Minerals Council chairman Ian Smith wrote to the new Prime Minister on Friday demanding an urgent meeting with Gillard or Wayne Swan and Martin Ferguson early this week to enable a backdown on the tax.
In the letter, addressed to Prime Minister Gillard, with Deputy Leader Wayne Swan and Resources Minister Martin Ferguson cced in, Smith opens by congratulating Gillard on her Prime Ministership.
Smith then flags the mining industry’s willingness to suspend their advertising on the proposed tax as a “sign of goodwill.”
But Crikey understands from a senior mining industry source that the Minerals Council wants an offer from the Government before the end of this week, or it will resume its campaign against Labor.

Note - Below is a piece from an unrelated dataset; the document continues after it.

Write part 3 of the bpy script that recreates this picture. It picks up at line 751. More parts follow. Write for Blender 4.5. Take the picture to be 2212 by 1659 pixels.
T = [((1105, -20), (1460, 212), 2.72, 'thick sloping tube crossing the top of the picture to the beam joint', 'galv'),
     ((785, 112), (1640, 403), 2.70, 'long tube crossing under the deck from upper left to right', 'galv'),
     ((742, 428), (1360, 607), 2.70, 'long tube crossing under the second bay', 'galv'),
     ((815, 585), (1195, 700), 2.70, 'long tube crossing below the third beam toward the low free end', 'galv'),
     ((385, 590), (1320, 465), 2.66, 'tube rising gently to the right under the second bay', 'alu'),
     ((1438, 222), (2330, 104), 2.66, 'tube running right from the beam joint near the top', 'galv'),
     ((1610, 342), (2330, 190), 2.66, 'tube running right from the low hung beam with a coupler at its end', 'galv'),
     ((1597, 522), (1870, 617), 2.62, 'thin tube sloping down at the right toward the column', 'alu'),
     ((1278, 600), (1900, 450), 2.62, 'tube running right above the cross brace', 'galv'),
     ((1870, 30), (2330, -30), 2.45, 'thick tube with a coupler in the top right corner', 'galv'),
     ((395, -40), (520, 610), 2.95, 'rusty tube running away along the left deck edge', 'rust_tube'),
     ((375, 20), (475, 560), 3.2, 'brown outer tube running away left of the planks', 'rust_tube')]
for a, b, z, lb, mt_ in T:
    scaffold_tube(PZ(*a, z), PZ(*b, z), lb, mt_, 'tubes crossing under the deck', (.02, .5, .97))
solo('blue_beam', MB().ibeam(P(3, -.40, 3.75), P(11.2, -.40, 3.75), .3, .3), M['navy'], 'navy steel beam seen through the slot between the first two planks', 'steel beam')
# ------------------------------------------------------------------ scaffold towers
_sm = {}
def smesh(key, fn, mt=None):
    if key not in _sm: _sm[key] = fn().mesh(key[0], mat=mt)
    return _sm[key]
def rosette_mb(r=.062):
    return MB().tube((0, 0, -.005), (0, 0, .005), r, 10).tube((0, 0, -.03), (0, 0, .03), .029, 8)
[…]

Prior to being wrong-footed by Gillard’s suspension of the Government’s advertising campaign for the RSPT, the Minerals Council had been planning a mailout to 50,000 households in up to 20 marginal electorates aimed at defeating Labor candidates.
Smith tells Gillard that there are five issues that the Government must back down on:
- the 40 per cent rate;
- the RSPT “should not be applied retrospectively to existing projects”;
- the RSPT must be “differentiated by commodity”
- the tax must be “resource-based –- it should not tax infrastructure or secondary processing; and
- efficiency — “changes must not compromise the principle of competitive neutrality and minimise deadweight losses to the economy. The absence of complete agreement with the States on the treatment of royalties will prevent real reform.”
Smith writes:
“…unless all these elements are addressed in a comprehensive way the minerals resources super tax will remain fundamentally flawed. It will continue to damage Australia’s reputation as a low sovereign risk destination for foreign direct investment.”
Smith also attacks the possibility of a shift to a PRRT-based model:
“Any suggestion that the Petroleum Resource Rent Tax (PRRT) model is suitable for the minerals industry reflects a fundamental misunderstanding of the differences between the petroleum industry and the minerals industry.”
The mining industry has been deeply concerned that an offer by the Government to shift to a PRRT-based model would leave it looking obstinate and unwilling to engage in genuine compromise, which would undermine its successful advertising campaign against the tax.
Last week, the Minerals Council rushed out hastily-commissioned modelling by KPMG purporting to show little improvement for the industry if a higher uplift rate was applied — even as high as 15%, from the currently-proposed 6% — and transferability and deductibility of losses was abandoned, as part of a plan to avoid being portrayed as stubborn holdouts.
Smith warns Gillard “given the global nature of our industry and the Australian economy, every day the uncertainty over the proposed minerals resources tax is allowed to continue greater damage occurs to Australia’s national economic interest.”
Contrary to Smith’s claims, however, since the announcement of the tax, metals and mining stocks have outperformed the ASX 200, while foreign competitors like Vale and Anglo-American, who RSPT critics claim stand to reap a bonanza from havoc wreaked on the Australian mining industry, are trading well below their early May prices on overseas markets.